Copy every record word for word.

**** EXTRACTED RECORDS

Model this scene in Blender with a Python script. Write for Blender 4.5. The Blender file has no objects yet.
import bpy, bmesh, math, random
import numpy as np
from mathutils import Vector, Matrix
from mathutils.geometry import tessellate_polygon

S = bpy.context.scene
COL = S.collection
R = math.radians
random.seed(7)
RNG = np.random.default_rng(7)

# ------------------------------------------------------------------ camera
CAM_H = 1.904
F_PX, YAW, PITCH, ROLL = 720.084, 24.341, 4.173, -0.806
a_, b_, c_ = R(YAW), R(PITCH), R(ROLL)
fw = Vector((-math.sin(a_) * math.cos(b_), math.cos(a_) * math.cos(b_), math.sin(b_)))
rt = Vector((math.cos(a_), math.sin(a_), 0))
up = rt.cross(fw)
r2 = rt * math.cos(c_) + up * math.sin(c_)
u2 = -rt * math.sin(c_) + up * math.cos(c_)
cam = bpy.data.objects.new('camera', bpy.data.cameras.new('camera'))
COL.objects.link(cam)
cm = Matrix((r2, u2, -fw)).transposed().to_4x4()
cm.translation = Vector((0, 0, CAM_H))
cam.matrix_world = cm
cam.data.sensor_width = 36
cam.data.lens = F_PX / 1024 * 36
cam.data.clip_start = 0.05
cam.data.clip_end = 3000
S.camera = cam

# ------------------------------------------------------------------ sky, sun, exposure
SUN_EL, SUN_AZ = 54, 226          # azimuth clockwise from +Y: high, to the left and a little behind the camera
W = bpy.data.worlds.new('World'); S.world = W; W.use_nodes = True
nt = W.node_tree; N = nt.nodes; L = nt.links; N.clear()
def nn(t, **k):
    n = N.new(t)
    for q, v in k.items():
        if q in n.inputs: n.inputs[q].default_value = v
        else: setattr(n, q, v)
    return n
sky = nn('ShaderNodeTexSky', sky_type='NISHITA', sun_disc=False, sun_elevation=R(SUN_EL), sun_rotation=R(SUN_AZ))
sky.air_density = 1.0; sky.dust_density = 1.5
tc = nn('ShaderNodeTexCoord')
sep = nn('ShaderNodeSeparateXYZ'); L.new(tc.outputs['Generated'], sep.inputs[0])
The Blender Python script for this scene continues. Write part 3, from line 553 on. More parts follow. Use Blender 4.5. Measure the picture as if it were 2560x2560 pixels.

********

OUTPUT BELOW:
Model this scene in Blender with a Python script. Write for Blender 4.5. The Blender file has no objects yet.
import bpy, bmesh, math, random
import numpy as np
from mathutils import Vector, Matrix
from mathutils.geometry import tessellate_polygon

S = bpy.context.scene
COL = S.collection
R = math.radians
random.seed(7)
RNG = np.random.default_rng(7)

# ------------------------------------------------------------------ camera
CAM_H = 1.904
F_PX, YAW, PITCH, ROLL = 720.084, 24.341, 4.173, -0.806
a_, b_, c_ = R(YAW), R(PITCH), R(ROLL)
fw = Vector((-math.sin(a_) * math.cos(b_), math.cos(a_) * math.cos(b_), math.sin(b_)))
rt = Vector((math.cos(a_), math.sin(a_), 0))
up = rt.cross(fw)
r2 = rt * math.cos(c_) + up * math.sin(c_)
u2 = -rt * math.sin(c_) + up * math.cos(c_)
cam = bpy.data.objects.new('camera', bpy.data.cameras.new('camera'))
COL.objects.link(cam)
cm = Matrix((r2, u2, -fw)).transposed().to_4x4()
cm.translation = Vector((0, 0, CAM_H))
cam.matrix_world = cm
cam.data.sensor_width = 36
cam.data.lens = F_PX / 1024 * 36
cam.data.clip_start = 0.05
cam.data.clip_end = 3000
S.camera = cam

# ------------------------------------------------------------------ sky, sun, exposure
SUN_EL, SUN_AZ = 54, 226          # azimuth clockwise from +Y: high, to the left and a little behind the camera
W = bpy.data.worlds.new('World'); S.world = W; W.use_nodes = True
nt = W.node_tree; N = nt.nodes; L = nt.links; N.clear()
def nn(t, **k):
    n = N.new(t)
    for q, v in k.items():
        if q in n.inputs: n.inputs[q].default_value = v
        else: setattr(n, q, v)
    return n
sky = nn('ShaderNodeTexSky', sky_type='NISHITA', sun_disc=False, sun_elevation=R(SUN_EL), sun_rotation=R(SUN_AZ))
sky.air_density = 1.0; sky.dust_density = 1.5
tc = nn('ShaderNodeTexCoord')
sep = nn('ShaderNodeSeparateXYZ'); L.new(tc.outputs['Generated'], sep.inputs[0])
The Blender Python script for this scene continues. Write part 3, from line 553 on. More parts follow. Use Blender 4.5. Measure the picture as if it were 2560x2560 pixels.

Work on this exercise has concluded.